Elastomeric microfluidic valve with low, constant opening threshold pressure

Abstract

This paper presents the realization of low, constant opening threshold pressures of an elastomeric valve by appropriate design and surface coating of the valve in a self-oscillating microfluidic device. The valve has a V-shaped valve seat, which separates the valve's inlet and outlet, and a membrane-pressurization bottom chamber. We utilized the V-shaped valve seat design to manipulate the mechanical deformation of the valve's membrane due to differences in applied pressure. Furthermore, we used a simple biomolecular surface coating to remove the adhesion force between the valve seat and the membrane.

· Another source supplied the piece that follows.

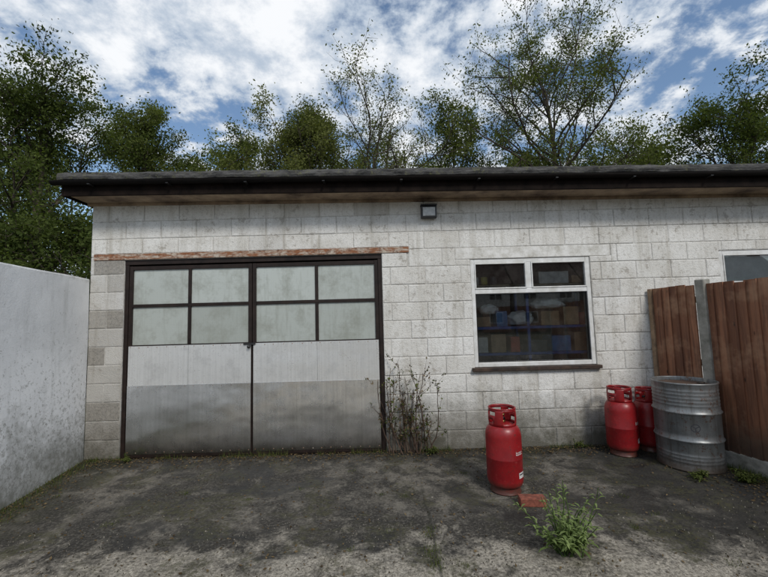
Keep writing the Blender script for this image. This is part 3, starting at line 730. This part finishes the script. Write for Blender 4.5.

As such, the opening threshold pressure of our valve reduced from 13.1 to 2.4 kPa (i.e., an 81.7% reduction) at a flow rate 8 μL min⁻¹. More importantly, we achieved a nearly constant opening threshold pressure regardless of the change in the input flow rate (i.e., a 0.07 kPa min μL⁻¹ pressure change rate), thereby achieving a linear oscillating frequency response of the microfluidic device. Such a valve having low, constant opening threshold pressures is envisioned to be broadly useful for sophisticated fluidic routing applications, where numerous integrated valves with low actuation pressures are necessary.